• [Short exercise]: Everything from the first line to the line containing "scn.camera = cam_o" is to be repeated exactly; nothing past it.

• [Data lines]:
· · · · · · ·
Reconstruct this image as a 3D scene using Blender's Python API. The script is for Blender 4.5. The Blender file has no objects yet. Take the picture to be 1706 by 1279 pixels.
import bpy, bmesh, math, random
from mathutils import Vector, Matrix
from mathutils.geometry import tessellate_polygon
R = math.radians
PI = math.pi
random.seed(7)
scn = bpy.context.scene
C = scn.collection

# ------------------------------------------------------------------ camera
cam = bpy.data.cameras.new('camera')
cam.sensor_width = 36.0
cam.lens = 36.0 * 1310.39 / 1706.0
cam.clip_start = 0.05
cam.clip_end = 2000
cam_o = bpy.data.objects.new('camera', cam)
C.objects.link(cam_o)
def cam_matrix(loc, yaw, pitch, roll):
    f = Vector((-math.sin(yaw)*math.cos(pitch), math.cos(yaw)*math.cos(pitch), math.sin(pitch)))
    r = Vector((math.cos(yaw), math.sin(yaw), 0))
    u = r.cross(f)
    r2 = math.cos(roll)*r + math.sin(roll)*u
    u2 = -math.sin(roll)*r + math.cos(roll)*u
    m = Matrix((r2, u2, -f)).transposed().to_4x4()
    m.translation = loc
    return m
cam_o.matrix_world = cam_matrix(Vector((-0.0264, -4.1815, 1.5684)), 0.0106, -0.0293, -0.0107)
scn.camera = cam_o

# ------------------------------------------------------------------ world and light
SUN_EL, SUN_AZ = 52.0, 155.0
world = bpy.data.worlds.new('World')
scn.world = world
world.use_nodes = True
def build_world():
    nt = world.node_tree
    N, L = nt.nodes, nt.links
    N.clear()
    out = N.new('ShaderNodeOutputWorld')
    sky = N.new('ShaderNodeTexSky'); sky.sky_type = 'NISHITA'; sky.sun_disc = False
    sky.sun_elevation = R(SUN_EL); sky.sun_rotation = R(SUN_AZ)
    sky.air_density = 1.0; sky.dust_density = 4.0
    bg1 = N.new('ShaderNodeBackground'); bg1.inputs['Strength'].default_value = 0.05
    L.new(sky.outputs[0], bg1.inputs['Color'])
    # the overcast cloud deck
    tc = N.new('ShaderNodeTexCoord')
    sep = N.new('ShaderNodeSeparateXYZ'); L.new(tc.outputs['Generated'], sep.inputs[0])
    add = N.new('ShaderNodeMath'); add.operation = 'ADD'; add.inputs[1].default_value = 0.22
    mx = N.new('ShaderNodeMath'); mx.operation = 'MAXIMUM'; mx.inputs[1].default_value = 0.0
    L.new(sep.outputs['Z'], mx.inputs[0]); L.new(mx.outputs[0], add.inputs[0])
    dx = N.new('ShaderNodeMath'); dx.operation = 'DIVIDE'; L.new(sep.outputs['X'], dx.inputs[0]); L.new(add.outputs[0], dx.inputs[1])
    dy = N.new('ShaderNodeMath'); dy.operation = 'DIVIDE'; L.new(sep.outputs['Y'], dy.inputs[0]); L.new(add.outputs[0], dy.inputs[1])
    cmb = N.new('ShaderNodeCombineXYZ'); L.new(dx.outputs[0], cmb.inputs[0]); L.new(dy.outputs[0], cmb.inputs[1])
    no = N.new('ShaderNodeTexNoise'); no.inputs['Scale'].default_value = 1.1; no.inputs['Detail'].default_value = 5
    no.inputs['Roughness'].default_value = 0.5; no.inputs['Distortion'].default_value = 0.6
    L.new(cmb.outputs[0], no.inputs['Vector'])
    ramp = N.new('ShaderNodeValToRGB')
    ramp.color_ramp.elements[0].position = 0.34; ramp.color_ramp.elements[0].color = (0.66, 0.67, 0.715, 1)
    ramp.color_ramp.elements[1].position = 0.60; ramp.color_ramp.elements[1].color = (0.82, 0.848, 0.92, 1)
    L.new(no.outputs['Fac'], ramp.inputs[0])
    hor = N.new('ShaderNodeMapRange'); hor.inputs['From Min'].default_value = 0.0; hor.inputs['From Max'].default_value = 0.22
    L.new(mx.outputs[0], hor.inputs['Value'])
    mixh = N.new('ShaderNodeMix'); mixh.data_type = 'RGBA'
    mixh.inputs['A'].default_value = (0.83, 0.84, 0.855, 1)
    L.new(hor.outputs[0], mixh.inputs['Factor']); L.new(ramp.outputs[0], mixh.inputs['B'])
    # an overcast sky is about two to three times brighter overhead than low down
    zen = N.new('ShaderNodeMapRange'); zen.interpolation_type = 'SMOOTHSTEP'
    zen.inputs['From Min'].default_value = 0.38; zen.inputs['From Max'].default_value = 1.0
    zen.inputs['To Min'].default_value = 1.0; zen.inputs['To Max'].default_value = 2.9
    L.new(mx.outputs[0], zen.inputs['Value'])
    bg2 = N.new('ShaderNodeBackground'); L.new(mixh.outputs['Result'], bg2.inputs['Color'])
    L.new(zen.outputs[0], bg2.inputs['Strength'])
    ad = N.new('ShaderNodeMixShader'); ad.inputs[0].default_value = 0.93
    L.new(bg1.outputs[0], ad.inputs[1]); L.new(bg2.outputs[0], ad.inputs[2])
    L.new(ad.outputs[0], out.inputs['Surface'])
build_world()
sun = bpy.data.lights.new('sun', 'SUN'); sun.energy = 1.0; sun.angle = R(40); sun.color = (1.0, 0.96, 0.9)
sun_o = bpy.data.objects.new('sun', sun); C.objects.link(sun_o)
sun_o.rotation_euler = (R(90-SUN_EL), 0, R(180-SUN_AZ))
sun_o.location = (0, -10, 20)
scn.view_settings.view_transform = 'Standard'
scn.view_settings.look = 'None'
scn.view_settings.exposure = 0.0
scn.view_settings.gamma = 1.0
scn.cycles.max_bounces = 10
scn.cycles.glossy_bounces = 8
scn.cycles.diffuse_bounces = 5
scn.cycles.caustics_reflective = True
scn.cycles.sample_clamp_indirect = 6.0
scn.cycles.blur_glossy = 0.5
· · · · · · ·
• [Solved problem]:
Reconstruct this image as a 3D scene using Blender's Python API. The script is for Blender 4.5. The Blender file has no objects yet. Take the picture to be 1706 by 1279 pixels.
import bpy, bmesh, math, random
from mathutils import Vector, Matrix
from mathutils.geometry import tessellate_polygon
R = math.radians
PI = math.pi
random.seed(7)
scn = bpy.context.scene
C = scn.collection

# ------------------------------------------------------------------ camera
cam = bpy.data.cameras.new('camera')
cam.sensor_width = 36.0
cam.lens = 36.0 * 1310.39 / 1706.0
cam.clip_start = 0.05
cam.clip_end = 2000
cam_o = bpy.data.objects.new('camera', cam)
C.objects.link(cam_o)
def cam_matrix(loc, yaw, pitch, roll):
    f = Vector((-math.sin(yaw)*math.cos(pitch), math.cos(yaw)*math.cos(pitch), math.sin(pitch)))
    r = Vector((math.cos(yaw), math.sin(yaw), 0))
    u = r.cross(f)
    r2 = math.cos(roll)*r + math.sin(roll)*u
    u2 = -math.sin(roll)*r + math.cos(roll)*u
    m = Matrix((r2, u2, -f)).transposed().to_4x4()
    m.translation = loc
    return m
cam_o.matrix_world = cam_matrix(Vector((-0.0264, -4.1815, 1.5684)), 0.0106, -0.0293, -0.0107)
scn.camera = cam_o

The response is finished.